The School Board Nominating Commission Monday night sent the names of six nominees for the county school board to Gov. Martin O'Malley for his consideration this spring.
Mr. O'Malley now must appoint two of them to Anne Arundel's Board of Education. Thirteen applicants were in the running for the two open seats.
For the new District 32 seat, the commission chose candidates Teresa Milio Birge and Sam Georgiou. For the at-large seat, they chose Walter Chitwood, Kevin Jackson, Evelyn Gray-Mason and Tricia Johnson, the current board president who's up for re-appointment.
The decision caps the first year the commission has been in charge of selecting candidates for the school board. Until the legislature changed the process last year, local organizations caucused to nominate candidates, and the governor could either appoint one of them or anyone else he wanted.
Now, Mr. O'Malley is required to choose his new board members from among the commission's nominees. He must make his decision in time for the new board members to take office July 1.
Members of the new nominating commission are all appointed - five by the governor, one by the county executive and five by local organizations. They took public testimony on the school board candidates at a hearing last week.
Although the 11 commissioners voted in public Monday night, their discussion on the candidates took place behind closed doors.
Ted King, a policy analyst for the Department of Legislative Services who attended the meeting, said the state's open-meetings law allows the commission to discuss personnel matters in closed session.

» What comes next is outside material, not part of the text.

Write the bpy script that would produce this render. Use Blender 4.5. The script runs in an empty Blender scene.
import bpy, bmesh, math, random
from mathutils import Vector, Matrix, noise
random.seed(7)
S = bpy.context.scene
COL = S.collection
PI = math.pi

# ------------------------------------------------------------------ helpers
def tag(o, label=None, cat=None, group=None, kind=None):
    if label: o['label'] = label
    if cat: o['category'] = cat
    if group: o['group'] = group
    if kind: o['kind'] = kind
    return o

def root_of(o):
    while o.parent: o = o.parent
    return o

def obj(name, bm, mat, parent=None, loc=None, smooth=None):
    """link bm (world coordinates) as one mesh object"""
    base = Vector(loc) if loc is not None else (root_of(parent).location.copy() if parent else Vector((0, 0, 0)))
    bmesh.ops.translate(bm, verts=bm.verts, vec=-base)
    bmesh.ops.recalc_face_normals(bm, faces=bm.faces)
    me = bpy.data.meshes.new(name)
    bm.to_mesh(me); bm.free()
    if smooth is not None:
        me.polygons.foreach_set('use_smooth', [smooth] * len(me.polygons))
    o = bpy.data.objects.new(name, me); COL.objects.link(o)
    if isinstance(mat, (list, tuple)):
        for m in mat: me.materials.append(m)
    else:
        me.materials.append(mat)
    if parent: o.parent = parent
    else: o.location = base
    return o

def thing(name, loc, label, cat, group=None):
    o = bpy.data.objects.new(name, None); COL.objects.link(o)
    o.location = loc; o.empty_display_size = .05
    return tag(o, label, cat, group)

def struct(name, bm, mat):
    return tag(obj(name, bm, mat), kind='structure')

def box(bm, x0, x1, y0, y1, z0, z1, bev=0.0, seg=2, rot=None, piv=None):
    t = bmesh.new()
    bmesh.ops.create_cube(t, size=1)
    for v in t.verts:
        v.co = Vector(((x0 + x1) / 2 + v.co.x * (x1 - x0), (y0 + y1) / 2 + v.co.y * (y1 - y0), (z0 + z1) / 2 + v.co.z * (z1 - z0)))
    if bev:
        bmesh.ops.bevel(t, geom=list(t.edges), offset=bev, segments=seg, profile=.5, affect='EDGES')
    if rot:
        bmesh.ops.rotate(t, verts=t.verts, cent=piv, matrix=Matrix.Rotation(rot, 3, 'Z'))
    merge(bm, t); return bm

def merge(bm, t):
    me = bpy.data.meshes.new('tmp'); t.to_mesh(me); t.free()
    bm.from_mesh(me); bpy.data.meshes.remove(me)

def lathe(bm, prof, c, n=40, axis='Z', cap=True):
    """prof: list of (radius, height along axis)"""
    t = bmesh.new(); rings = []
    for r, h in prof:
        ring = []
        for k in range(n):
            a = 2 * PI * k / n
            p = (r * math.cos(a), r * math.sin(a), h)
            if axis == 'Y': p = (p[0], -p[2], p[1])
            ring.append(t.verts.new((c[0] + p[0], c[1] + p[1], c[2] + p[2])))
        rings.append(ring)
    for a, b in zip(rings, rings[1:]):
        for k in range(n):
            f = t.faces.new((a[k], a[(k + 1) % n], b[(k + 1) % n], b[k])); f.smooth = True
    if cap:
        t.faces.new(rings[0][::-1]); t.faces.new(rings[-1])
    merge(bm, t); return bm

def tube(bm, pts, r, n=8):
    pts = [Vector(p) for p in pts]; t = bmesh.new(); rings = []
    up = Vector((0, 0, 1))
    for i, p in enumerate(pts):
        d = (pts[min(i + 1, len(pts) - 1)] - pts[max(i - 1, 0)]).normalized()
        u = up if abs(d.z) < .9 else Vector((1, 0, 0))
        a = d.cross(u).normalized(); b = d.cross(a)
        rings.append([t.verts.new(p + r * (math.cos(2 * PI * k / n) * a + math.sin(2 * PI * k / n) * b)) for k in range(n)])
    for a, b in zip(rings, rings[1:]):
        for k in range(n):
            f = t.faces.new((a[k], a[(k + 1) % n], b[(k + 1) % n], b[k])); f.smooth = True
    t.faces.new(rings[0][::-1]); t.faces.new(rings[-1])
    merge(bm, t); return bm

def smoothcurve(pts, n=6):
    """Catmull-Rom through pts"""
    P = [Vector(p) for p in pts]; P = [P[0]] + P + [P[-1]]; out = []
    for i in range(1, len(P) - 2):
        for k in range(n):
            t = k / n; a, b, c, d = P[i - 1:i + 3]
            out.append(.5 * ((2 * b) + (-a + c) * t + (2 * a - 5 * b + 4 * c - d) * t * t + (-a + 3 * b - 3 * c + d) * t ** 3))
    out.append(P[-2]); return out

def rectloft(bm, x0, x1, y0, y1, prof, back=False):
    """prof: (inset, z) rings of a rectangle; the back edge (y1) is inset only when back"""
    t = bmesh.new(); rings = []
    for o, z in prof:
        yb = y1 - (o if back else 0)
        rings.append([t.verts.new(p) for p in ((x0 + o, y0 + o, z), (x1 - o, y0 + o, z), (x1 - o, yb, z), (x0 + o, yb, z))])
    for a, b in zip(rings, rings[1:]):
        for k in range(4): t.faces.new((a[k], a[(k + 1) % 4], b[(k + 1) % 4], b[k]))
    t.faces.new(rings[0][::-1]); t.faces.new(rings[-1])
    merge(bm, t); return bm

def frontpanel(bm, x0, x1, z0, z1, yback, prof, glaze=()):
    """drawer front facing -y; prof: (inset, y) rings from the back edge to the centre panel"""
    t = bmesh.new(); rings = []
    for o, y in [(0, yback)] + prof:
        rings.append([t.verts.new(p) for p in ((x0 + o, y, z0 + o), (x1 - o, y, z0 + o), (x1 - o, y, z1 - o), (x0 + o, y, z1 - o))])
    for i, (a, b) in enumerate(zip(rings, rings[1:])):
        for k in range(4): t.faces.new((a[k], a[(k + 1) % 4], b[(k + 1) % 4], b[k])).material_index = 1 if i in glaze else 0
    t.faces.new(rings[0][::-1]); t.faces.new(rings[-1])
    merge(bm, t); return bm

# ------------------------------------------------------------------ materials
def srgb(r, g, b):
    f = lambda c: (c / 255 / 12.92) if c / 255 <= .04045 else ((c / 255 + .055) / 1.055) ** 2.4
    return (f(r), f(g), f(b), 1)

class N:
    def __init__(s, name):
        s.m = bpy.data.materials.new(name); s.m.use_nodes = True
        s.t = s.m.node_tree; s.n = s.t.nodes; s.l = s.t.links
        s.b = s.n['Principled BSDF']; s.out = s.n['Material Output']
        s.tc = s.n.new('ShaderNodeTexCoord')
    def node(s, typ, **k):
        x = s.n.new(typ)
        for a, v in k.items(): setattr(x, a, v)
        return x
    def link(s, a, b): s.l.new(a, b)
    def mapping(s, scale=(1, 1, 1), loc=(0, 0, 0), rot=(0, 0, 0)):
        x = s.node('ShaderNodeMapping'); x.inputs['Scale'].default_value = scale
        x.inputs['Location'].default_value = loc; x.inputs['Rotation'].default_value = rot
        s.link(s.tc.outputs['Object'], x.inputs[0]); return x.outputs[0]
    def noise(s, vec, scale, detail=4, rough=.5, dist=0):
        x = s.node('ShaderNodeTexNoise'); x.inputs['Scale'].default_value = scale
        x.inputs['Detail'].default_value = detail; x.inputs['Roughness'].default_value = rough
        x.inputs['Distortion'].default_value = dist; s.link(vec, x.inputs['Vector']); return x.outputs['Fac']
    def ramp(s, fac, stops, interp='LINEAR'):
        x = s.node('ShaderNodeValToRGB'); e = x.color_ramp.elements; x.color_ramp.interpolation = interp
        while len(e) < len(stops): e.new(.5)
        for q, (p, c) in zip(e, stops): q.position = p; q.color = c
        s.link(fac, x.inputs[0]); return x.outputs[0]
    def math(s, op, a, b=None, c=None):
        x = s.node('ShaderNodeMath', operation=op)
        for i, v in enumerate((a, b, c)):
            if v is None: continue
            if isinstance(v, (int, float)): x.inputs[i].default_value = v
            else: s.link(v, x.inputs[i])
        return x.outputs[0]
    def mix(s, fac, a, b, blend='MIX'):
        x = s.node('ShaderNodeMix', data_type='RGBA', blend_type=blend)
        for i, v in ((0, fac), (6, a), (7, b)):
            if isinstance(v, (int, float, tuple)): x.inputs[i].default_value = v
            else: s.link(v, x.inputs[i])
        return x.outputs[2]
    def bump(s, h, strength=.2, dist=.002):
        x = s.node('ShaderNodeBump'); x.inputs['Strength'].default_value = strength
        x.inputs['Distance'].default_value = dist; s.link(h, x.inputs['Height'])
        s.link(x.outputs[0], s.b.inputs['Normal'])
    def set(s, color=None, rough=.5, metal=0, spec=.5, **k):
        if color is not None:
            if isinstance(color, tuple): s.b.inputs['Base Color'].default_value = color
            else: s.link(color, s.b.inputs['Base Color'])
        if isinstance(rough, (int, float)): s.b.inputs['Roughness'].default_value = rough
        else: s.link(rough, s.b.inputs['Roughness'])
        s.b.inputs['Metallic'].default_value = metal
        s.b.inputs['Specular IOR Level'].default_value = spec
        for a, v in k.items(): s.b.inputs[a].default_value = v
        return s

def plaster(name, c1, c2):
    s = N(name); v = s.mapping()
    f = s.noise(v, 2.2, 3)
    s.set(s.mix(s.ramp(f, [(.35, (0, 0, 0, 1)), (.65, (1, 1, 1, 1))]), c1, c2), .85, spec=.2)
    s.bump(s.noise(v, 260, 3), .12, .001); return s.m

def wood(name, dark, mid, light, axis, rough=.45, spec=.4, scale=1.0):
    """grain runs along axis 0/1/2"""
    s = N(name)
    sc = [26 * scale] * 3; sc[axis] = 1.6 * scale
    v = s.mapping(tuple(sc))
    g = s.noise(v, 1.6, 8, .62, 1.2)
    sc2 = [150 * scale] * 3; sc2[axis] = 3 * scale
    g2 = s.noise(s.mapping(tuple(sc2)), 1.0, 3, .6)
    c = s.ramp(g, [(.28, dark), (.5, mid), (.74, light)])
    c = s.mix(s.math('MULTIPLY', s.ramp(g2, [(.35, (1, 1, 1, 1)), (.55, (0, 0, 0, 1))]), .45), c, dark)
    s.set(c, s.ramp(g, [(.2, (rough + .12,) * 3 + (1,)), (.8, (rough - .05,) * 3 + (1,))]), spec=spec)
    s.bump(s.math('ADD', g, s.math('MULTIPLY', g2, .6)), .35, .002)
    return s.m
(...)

Tim Mennuti, a commissioner who represents the local teachers' union, asked for the vote to also happen behind closed doors, but not enough commissioners agreed.
"I think this commission has tried to be as translucent as possible since we first met," said Matthew Tedesco, an attorney from Odenton and one of Mr. O'Malley's appointees to the commission. "I think we owe that to the candidates, and I think we owe that to the public as a whole."
Each of the six candidates had to garner at least eight commissioners' votes to be sent to the governor. Originally, the commission decided they just needed a simple majority, or six votes, but that was changed at a meeting a week ago by Yevola Peters, County Executive John R. Leopold's appointee to the commission.
Mrs. Johnson is at the end of her first five-year term on the board. A Davidsonville resident and former GOP official, she was appointed by Gov. Robert L. Ehrlich Jr. in 2003.
Mr. Chitwood, an Annapolis resident, has held several positions in the county's government, including chief administrative officer and director of budget and finance. Mr. Georgiou is from Severn and is a former chairman of the countywide Citizen Advisory Committee, a parent group that advises the school board.
Ms. Birge, an accountant, lives in Odenton and is on the Odenton Town Center Plan Oversight Committee. She went to Arundel High School and was president of the countywide student government.
Ms. Mason is a retired county teacher from Glen Burnie who is also a licensed minister at the First Christian Community Church. Mr. Jackson, an Edgewater resident, attended the Naval Academy and coordinates training and personnel for the Navy.
Several commissioners said Monday night they thought the first year of the new process worked out well.
"We know the commission process is a change from the way things used to be done in the county … And while the ship could have sunk, it certainly didn't," said Joshua Greene, the commission's chairman.